— begin —

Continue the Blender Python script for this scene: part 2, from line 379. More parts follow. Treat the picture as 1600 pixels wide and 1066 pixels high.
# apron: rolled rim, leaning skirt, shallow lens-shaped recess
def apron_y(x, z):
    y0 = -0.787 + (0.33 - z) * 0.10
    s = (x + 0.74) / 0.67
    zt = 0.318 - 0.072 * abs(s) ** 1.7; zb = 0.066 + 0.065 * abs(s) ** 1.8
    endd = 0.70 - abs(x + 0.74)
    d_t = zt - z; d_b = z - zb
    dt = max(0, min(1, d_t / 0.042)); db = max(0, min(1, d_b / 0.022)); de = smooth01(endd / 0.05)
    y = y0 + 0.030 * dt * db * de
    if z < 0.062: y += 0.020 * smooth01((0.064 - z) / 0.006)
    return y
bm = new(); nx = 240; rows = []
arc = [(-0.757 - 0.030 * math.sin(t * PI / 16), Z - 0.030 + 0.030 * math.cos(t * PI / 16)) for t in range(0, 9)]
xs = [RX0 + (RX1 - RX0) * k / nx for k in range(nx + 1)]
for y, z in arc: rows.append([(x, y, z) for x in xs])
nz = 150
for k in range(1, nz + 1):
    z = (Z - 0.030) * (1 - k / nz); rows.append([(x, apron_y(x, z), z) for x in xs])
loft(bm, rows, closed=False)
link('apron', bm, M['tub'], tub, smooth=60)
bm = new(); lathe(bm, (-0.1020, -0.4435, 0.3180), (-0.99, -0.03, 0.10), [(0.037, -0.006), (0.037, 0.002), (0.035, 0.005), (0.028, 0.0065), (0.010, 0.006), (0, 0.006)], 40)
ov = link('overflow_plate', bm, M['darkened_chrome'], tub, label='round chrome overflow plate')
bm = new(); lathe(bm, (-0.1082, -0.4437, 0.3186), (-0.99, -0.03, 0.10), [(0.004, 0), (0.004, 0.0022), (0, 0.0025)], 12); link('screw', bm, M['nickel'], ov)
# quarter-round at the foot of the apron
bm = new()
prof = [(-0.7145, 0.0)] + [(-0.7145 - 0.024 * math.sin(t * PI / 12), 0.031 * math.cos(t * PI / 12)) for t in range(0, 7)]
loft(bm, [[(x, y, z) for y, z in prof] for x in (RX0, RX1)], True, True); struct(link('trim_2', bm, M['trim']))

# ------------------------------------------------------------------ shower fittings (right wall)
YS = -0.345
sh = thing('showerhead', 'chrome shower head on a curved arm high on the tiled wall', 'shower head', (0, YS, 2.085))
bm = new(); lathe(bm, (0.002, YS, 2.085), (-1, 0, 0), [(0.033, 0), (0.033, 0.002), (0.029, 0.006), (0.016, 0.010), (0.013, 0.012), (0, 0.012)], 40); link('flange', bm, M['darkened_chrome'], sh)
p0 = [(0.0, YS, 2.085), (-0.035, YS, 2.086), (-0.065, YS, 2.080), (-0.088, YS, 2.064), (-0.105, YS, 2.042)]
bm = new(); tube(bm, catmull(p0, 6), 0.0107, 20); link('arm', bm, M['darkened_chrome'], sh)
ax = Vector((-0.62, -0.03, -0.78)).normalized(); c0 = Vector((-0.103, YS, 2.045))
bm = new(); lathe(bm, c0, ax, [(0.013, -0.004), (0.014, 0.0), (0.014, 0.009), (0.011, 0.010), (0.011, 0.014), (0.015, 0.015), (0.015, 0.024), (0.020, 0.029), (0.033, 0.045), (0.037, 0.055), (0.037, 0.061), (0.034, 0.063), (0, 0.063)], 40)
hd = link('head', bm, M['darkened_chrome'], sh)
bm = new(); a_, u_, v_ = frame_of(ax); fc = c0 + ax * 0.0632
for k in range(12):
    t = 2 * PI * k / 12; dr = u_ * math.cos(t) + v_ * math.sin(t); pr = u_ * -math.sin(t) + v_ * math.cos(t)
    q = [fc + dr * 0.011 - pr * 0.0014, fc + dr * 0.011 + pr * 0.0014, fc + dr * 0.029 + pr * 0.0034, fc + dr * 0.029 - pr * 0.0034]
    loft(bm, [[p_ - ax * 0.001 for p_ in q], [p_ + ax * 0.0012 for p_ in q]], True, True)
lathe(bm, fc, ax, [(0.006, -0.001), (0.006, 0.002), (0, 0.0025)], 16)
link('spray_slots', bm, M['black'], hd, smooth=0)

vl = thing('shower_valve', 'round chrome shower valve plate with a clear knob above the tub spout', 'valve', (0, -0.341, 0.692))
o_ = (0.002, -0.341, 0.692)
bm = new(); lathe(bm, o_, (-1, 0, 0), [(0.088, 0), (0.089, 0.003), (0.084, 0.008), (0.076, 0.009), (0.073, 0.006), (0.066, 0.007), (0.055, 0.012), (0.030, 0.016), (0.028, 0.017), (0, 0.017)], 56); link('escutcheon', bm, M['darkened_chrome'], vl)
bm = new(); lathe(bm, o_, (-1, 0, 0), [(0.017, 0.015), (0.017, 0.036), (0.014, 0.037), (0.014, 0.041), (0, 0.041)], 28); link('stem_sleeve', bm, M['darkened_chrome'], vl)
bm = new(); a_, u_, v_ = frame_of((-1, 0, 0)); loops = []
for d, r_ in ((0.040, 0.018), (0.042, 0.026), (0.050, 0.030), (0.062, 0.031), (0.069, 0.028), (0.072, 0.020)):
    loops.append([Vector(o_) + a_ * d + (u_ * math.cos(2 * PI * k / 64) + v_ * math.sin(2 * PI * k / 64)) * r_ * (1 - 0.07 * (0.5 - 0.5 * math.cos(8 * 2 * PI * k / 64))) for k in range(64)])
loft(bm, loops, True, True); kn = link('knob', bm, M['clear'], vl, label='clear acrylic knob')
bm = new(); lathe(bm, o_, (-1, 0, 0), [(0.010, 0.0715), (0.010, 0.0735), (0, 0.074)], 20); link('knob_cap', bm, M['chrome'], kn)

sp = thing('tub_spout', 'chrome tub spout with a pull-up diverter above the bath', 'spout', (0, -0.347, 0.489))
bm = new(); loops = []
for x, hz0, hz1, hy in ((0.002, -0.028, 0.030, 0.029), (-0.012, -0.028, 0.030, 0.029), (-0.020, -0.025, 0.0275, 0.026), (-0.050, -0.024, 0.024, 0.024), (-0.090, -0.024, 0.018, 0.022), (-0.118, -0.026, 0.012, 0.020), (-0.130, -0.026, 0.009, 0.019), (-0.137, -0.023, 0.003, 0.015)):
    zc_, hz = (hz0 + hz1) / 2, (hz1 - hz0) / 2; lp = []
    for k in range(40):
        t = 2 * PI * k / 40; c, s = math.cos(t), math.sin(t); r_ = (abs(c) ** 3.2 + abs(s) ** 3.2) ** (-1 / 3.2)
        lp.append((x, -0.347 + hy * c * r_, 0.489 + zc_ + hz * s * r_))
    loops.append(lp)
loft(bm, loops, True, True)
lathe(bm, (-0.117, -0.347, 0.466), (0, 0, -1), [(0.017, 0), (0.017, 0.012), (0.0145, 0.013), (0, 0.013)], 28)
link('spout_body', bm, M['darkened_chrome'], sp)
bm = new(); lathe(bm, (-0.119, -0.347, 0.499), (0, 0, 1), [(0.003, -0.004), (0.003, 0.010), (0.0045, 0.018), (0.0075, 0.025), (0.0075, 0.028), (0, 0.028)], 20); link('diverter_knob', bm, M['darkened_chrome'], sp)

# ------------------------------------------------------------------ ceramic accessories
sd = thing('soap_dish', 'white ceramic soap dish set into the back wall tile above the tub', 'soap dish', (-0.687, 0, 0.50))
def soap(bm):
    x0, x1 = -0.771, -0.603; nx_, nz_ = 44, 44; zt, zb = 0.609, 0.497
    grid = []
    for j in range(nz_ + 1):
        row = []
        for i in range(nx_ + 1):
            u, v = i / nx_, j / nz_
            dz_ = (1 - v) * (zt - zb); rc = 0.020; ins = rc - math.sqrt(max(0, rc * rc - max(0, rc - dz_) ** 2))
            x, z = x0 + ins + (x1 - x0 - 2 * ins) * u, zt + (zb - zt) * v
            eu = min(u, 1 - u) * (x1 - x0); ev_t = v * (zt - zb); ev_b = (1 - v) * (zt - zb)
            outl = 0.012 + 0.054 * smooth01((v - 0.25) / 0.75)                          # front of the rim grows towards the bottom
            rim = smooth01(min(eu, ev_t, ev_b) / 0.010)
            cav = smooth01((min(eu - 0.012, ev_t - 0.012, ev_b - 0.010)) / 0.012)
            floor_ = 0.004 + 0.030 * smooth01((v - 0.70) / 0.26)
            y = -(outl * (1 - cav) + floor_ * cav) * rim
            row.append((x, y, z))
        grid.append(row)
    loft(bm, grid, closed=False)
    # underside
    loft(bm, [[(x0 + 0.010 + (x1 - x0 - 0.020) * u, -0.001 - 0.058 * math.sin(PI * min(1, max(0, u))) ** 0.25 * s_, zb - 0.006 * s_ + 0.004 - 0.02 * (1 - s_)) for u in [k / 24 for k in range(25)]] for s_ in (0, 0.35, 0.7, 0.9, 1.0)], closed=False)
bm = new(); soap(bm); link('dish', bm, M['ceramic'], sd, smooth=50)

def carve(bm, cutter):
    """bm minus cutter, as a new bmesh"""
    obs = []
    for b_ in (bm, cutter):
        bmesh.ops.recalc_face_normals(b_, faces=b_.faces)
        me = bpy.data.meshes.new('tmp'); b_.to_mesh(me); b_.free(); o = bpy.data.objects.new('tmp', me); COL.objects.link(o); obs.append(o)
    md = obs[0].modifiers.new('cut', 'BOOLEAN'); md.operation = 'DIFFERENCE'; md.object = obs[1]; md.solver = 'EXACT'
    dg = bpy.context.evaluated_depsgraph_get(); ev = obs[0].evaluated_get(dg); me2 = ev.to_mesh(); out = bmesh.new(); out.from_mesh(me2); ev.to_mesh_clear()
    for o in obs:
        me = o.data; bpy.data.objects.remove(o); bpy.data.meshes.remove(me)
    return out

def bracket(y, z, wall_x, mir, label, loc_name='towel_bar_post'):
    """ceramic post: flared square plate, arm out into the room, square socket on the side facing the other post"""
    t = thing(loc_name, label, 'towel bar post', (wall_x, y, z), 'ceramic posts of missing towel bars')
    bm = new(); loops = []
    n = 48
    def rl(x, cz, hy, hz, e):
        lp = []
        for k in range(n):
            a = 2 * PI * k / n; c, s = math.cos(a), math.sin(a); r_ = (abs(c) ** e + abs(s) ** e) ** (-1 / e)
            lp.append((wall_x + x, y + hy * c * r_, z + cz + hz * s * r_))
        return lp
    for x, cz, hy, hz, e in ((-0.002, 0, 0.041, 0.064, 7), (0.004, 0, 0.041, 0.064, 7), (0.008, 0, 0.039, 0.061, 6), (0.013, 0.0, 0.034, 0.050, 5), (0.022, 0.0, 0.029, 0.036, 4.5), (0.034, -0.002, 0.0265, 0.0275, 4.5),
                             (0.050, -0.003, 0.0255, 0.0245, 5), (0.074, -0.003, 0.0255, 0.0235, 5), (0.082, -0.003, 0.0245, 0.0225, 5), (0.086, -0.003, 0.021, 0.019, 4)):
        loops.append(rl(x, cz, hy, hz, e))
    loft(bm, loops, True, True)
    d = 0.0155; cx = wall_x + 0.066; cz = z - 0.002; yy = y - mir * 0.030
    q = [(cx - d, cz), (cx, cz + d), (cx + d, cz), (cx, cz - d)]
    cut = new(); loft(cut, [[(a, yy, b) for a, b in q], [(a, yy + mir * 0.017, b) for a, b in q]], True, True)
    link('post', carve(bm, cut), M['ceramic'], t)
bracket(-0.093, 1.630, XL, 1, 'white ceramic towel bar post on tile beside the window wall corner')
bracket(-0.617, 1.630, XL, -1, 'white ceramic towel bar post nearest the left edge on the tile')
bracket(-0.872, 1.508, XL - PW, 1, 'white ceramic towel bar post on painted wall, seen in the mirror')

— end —

### What needs to be done
Return exactly the lines from the beginning of the data above through the one containing "loft(bm, [[(x, y, z)", please. Include both end lines and add nothing else.

### Solution for this task
Continue the Blender Python script for this scene: part 2, from line 379. More parts follow. Treat the picture as 1600 pixels wide and 1066 pixels high.
# apron: rolled rim, leaning skirt, shallow lens-shaped recess
def apron_y(x, z):
    y0 = -0.787 + (0.33 - z) * 0.10
    s = (x + 0.74) / 0.67
    zt = 0.318 - 0.072 * abs(s) ** 1.7; zb = 0.066 + 0.065 * abs(s) ** 1.8
    endd = 0.70 - abs(x + 0.74)
    d_t = zt - z; d_b = z - zb
    dt = max(0, min(1, d_t / 0.042)); db = max(0, min(1, d_b / 0.022)); de = smooth01(endd / 0.05)
    y = y0 + 0.030 * dt * db * de
    if z < 0.062: y += 0.020 * smooth01((0.064 - z) / 0.006)
    return y
bm = new(); nx = 240; rows = []
arc = [(-0.757 - 0.030 * math.sin(t * PI / 16), Z - 0.030 + 0.030 * math.cos(t * PI / 16)) for t in range(0, 9)]
xs = [RX0 + (RX1 - RX0) * k / nx for k in range(nx + 1)]
for y, z in arc: rows.append([(x, y, z) for x in xs])
nz = 150
for k in range(1, nz + 1):
    z = (Z - 0.030) * (1 - k / nz); rows.append([(x, apron_y(x, z), z) for x in xs])
loft(bm, rows, closed=False)
link('apron', bm, M['tub'], tub, smooth=60)
bm = new(); lathe(bm, (-0.1020, -0.4435, 0.3180), (-0.99, -0.03, 0.10), [(0.037, -0.006), (0.037, 0.002), (0.035, 0.005), (0.028, 0.0065), (0.010, 0.006), (0, 0.006)], 40)
ov = link('overflow_plate', bm, M['darkened_chrome'], tub, label='round chrome overflow plate')
bm = new(); lathe(bm, (-0.1082, -0.4437, 0.3186), (-0.99, -0.03, 0.10), [(0.004, 0), (0.004, 0.0022), (0, 0.0025)], 12); link('screw', bm, M['nickel'], ov)
# quarter-round at the foot of the apron
bm = new()
prof = [(-0.7145, 0.0)] + [(-0.7145 - 0.024 * math.sin(t * PI / 12), 0.031 * math.cos(t * PI / 12)) for t in range(0, 7)]
loft(bm, [[(x, y, z) for y, z in prof] for x in (RX0, RX1)], True, True); struct(link('trim_2', bm, M['trim']))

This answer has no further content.